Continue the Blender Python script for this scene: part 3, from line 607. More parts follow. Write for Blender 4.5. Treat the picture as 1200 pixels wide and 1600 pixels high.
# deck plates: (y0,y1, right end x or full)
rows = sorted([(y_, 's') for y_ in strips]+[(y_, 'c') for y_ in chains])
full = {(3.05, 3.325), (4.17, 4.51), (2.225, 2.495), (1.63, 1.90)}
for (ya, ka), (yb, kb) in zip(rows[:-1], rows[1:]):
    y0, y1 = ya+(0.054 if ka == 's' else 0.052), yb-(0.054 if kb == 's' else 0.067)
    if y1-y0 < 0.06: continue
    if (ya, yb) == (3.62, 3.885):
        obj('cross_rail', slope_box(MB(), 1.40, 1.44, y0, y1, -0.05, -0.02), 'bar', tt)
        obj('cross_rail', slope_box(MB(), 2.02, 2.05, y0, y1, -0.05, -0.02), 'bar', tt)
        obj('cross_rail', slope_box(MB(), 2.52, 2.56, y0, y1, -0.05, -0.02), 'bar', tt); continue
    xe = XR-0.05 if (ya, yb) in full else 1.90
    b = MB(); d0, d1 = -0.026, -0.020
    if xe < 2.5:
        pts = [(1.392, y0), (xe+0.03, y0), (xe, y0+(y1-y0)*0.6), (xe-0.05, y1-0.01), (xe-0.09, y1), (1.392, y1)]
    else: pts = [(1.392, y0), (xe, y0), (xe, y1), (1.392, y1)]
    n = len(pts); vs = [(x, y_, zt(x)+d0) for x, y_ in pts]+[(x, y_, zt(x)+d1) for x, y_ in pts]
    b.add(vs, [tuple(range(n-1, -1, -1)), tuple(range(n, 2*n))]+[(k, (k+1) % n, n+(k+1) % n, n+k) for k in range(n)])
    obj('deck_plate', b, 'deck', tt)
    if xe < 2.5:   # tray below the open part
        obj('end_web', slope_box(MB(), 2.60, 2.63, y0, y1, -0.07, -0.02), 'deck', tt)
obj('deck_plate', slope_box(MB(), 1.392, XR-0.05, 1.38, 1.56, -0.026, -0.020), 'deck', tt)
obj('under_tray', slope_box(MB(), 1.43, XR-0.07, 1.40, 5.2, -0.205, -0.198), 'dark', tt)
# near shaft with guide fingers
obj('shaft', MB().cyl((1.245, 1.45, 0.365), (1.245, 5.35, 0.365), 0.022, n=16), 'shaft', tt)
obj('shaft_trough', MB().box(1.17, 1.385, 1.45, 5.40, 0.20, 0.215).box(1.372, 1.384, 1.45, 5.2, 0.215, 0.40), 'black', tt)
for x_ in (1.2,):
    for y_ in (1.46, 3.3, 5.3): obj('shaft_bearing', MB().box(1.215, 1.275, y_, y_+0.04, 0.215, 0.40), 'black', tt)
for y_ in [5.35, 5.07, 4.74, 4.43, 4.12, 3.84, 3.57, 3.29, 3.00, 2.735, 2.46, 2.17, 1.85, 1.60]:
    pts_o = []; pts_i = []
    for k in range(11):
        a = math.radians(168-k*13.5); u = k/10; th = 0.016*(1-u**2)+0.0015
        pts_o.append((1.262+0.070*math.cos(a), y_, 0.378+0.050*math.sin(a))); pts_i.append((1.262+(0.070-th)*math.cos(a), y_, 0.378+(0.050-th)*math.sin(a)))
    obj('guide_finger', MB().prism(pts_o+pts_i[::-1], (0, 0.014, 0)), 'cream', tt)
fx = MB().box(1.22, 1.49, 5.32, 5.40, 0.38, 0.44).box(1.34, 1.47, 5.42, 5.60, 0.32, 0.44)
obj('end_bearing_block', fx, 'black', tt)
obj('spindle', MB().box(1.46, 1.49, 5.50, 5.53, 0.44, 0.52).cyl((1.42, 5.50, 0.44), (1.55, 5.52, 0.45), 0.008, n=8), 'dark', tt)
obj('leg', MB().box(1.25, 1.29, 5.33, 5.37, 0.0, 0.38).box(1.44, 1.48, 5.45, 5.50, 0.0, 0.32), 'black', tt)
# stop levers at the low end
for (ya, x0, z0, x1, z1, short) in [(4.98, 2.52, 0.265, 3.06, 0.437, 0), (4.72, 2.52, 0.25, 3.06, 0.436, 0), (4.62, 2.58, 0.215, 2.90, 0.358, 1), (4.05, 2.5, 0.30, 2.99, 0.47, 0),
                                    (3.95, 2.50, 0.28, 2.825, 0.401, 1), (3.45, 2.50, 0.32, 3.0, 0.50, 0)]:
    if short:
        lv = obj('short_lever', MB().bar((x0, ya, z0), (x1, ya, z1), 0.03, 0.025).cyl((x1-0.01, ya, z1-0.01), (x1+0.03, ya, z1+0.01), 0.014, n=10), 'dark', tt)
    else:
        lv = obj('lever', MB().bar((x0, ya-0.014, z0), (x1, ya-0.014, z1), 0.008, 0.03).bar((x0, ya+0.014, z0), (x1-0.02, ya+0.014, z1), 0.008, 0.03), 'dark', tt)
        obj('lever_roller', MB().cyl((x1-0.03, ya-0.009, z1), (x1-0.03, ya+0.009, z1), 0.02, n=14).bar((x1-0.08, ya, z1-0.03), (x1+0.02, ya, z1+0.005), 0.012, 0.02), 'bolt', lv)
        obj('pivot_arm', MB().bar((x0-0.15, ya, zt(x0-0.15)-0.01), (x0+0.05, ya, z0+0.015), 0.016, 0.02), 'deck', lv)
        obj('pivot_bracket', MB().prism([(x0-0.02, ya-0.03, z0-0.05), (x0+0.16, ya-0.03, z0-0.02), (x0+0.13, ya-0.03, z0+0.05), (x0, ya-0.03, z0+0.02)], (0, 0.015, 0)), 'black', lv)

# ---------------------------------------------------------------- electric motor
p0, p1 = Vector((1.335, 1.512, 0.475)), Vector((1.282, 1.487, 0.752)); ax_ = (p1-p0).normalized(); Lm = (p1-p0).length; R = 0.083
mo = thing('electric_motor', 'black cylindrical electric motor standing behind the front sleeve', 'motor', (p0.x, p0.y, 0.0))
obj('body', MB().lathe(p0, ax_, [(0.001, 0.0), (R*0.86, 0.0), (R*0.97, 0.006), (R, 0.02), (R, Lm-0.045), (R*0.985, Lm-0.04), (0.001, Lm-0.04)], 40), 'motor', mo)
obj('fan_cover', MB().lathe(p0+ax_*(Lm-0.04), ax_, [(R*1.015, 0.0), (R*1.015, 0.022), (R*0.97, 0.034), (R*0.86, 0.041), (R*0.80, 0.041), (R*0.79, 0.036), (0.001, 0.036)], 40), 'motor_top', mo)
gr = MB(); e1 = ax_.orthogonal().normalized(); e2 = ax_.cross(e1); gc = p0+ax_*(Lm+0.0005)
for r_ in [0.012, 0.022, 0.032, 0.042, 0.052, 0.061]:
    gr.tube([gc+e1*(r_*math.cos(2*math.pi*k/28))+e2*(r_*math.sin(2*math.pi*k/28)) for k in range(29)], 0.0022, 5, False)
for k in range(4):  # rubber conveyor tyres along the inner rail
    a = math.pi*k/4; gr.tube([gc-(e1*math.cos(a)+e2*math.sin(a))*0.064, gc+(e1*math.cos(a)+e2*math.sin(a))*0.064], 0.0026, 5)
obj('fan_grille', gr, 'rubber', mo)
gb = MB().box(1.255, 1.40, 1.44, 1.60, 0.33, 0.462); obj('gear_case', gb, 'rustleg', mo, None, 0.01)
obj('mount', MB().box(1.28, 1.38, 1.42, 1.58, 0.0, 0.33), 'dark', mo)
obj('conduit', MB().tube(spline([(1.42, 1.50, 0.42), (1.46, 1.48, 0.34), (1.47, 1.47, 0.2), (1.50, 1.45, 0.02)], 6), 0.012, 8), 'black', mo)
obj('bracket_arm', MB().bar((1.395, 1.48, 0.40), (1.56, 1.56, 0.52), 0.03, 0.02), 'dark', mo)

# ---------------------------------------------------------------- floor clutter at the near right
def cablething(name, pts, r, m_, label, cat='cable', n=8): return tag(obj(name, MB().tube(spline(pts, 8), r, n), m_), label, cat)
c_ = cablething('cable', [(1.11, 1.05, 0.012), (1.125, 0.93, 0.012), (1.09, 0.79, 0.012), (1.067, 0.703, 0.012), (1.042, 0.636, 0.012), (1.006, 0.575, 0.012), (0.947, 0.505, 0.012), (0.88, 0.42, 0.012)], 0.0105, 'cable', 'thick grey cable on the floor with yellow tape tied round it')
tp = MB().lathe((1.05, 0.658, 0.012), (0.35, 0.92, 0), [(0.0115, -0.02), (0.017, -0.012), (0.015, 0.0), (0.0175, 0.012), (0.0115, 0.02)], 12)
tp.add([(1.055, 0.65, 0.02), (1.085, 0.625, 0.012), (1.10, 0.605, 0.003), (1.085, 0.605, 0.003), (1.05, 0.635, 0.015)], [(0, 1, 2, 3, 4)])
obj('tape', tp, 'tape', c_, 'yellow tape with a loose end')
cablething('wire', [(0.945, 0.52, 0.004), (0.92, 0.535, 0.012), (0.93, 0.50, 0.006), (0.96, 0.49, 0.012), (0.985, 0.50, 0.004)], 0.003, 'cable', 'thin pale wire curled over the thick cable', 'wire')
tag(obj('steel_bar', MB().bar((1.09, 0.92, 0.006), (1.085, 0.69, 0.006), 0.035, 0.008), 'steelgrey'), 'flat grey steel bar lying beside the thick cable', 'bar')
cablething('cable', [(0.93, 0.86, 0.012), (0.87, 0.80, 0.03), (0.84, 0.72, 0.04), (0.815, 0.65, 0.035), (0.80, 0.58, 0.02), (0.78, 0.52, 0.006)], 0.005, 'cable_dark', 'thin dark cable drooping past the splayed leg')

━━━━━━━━

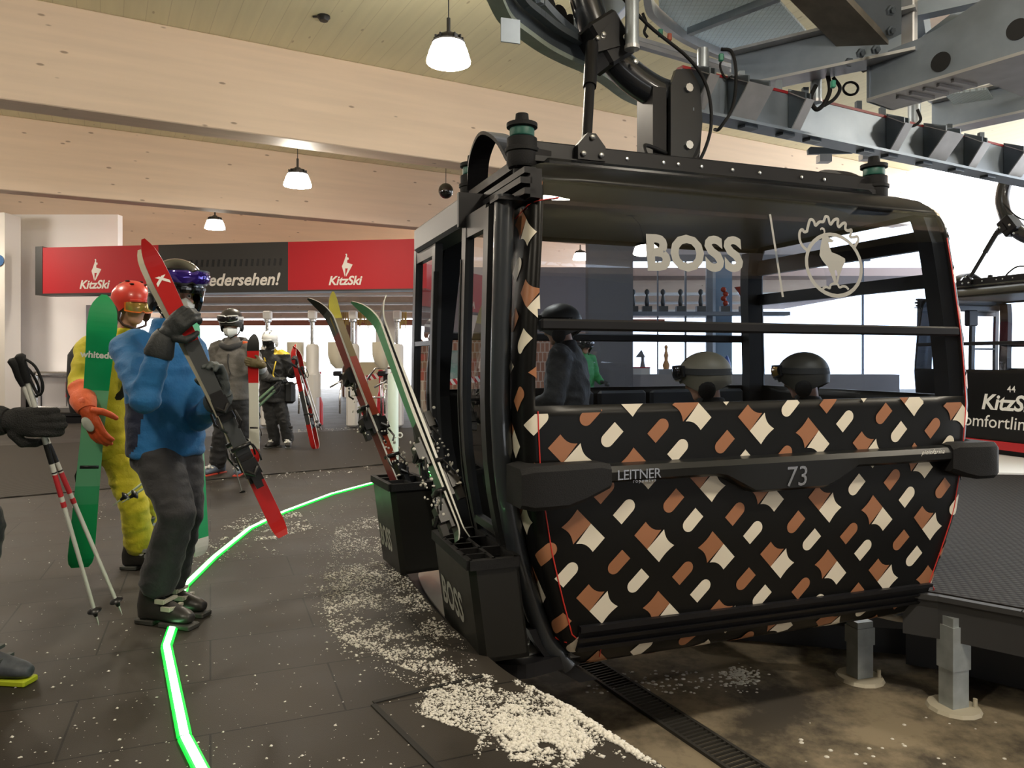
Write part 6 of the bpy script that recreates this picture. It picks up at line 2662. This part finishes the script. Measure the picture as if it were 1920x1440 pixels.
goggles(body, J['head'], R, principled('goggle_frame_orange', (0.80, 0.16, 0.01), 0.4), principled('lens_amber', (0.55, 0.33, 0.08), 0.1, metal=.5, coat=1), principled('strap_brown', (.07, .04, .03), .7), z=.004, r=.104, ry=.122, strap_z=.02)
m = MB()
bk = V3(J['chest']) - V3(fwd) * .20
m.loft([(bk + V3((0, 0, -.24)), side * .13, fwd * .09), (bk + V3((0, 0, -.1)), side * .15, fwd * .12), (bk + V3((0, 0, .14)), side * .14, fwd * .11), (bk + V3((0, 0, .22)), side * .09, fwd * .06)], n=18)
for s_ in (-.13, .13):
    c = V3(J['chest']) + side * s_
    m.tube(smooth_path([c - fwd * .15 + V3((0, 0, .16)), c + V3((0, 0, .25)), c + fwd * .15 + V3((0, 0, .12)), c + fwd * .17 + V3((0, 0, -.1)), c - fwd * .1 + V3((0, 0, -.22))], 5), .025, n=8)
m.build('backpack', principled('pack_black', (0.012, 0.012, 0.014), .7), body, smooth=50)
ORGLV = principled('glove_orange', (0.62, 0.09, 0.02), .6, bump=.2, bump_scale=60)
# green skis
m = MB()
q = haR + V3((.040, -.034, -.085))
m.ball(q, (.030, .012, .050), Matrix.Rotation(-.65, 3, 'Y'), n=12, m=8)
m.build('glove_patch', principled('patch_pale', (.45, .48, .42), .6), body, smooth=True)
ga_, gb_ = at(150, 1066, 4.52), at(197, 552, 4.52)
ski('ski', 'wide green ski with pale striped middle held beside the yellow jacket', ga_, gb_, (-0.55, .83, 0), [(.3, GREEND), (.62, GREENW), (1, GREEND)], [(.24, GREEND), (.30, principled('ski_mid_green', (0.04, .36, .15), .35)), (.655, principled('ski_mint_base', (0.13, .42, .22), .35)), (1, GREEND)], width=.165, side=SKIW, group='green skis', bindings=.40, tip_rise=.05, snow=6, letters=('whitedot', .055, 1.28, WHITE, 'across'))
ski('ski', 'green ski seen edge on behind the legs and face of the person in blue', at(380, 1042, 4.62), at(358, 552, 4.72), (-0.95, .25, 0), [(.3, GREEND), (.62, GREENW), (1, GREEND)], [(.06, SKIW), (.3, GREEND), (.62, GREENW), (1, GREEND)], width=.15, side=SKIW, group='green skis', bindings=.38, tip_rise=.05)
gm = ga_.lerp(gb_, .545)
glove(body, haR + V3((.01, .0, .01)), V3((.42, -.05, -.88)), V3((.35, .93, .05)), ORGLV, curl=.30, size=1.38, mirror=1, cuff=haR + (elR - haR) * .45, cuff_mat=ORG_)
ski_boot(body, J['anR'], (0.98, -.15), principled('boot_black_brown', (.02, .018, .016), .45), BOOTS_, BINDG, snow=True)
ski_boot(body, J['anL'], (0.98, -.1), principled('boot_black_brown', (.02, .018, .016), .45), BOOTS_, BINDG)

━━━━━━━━

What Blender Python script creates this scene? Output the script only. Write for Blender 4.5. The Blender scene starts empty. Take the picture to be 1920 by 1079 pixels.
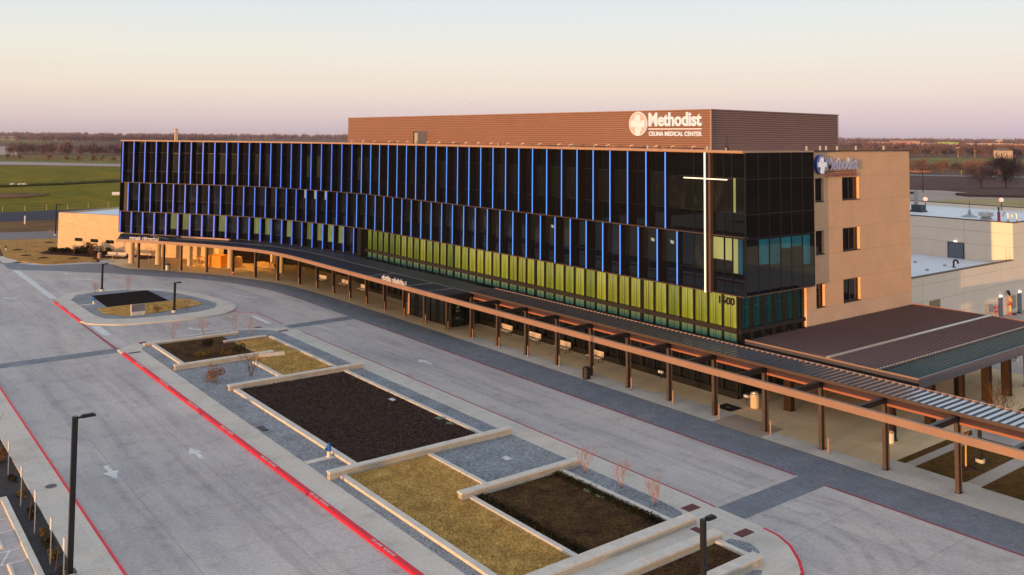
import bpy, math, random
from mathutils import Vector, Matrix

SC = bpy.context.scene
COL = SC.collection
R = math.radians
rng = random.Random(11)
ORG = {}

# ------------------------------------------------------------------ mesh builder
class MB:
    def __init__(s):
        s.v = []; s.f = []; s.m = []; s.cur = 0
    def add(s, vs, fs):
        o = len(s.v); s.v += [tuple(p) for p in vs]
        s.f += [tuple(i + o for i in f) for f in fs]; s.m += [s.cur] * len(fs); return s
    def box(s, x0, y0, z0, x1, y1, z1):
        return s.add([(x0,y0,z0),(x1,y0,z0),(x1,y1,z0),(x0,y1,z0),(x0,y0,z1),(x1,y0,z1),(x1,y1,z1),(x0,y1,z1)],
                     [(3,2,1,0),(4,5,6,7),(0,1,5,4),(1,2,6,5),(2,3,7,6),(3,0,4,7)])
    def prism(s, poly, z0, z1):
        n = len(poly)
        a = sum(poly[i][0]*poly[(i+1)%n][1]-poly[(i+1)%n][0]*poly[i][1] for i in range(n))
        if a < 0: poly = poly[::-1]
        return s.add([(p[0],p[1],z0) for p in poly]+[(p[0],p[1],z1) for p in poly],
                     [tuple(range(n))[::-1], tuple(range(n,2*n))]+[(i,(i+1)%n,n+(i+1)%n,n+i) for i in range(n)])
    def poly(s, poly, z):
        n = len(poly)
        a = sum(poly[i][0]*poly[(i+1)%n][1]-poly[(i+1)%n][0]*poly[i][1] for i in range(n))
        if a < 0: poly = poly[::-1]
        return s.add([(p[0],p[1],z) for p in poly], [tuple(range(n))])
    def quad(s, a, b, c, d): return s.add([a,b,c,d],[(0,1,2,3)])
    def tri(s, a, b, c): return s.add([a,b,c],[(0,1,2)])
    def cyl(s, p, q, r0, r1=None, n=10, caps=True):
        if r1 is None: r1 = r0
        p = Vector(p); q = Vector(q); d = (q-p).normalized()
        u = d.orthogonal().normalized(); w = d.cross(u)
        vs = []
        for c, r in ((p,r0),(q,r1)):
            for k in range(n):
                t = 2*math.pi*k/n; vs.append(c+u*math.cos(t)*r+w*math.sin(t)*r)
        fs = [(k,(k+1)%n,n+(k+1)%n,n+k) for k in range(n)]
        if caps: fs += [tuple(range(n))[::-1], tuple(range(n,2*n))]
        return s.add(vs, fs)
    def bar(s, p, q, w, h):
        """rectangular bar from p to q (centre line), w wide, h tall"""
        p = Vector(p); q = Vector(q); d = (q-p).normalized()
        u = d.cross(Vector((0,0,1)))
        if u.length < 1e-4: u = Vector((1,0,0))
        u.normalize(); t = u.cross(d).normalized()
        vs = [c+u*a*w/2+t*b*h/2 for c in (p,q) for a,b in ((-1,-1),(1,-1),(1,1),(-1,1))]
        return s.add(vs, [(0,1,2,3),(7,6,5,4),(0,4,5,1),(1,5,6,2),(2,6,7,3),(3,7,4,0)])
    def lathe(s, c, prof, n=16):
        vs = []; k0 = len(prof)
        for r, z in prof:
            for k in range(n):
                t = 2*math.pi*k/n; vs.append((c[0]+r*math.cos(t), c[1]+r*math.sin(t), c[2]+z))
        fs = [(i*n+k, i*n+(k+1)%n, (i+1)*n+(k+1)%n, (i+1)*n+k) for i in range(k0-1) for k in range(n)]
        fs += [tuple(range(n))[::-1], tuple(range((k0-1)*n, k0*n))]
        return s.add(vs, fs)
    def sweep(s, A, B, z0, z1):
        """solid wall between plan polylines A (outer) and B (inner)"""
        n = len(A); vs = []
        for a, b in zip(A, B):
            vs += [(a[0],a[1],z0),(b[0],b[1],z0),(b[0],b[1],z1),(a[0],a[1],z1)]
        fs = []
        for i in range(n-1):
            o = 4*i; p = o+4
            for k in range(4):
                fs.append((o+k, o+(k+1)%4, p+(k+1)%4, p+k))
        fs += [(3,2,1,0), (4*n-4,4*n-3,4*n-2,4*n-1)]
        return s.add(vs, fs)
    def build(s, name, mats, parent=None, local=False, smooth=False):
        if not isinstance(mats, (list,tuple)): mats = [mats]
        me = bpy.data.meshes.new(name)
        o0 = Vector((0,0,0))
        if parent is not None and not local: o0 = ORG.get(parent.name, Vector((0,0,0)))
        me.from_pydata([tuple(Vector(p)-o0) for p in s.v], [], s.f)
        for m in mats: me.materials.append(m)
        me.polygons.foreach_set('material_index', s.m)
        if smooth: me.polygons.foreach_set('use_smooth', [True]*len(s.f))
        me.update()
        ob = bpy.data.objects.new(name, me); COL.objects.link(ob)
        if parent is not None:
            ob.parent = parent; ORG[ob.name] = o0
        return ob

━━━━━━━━

# Exercise:
In the records, locate each line holding the string "scene" and copy it.

# Answer to this problem:
Continue the Blender Python script for this scene: part 3, from line 607. More parts follow. Write for Blender 4.5. Treat the picture as 1200 pixels wide and 1600 pixels high.
What Blender Python script creates this scene? Output the script only. Write for Blender 4.5. The Blender scene starts empty. Take the picture to be 1920 by 1079 pixels.
SC = bpy.context.scene